March Garden Plans


Okay, so we're actually in the middle of a(nother) Winter Storm Warning. Albeit one that is, for once, quite a bit lighter than predicted.

But, nonetheless, it is March. And peeking over at my handy vegetable planting guide provided by Gateway Greening, I see lots of activity starting in March. Along with the rest of the country, I am anticipating the explosion of outdoor activities, and happiness, that the highly anticipated spring will bestow upon us. For me, that particularly means making things grow.

This year I expect I’ll have to tack a couple weeks onto the traditional planting dates because of the bitter cold. But that means that very soon, peas go in the ground. They can handle some snow and they hate the heat. With our luck, we’ll transition smoothly and quickly to some freak heat wave like we experienced two years ago. Time will tell.

Peas first. Then lettuces, and the cole crops like broccoli and cabbage. (Side note: I definitely used to think the term was “cold crops” because, you know, they liked the cold.) Beets and carrots. Radishes and turnips. I could be eating fresh salad in 45 days give or take. Just as important, I’ll be digging into fresh, if cold, soil in a couple weeks. There are few things better.

Unlike last year, I am not starting any seeds indoors. I don’t really have the room in my new apartment and I’m planning to move apartments again. The greenhouse at Washington University has traditionally had a seedling sale on Mother’s day and I am hoping to snag some vegetable seedlings there in May. With my move I may have two gardens going on simultaneously, if I am that much of a masochist. I am getting a jump on early spring planting in my current space. But I certainly hope to find another community garden or have access to a yard wherever I move to continue the warm summer crops.
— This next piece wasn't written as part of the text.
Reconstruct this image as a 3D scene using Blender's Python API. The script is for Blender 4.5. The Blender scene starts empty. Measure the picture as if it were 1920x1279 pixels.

Although maintaining two gardens in two different locations in the city is probably well beyond my organizational skills, it is a good opportunity to learn more about gardening more quickly than I otherwise would be able to. That is one frustrating thing about gardening, you only get one shot each year.

My other outlet will be helping the Bell Demonstration Garden on Saturdays. I started volunteering last summer and hope to do so again starting this spring. Yet another opportunity to learn from people who really know what they’re doing in the garden.

I’ll update on the garden throughout the season and I hope that documenting it will allow me to reflect on what does and does not work!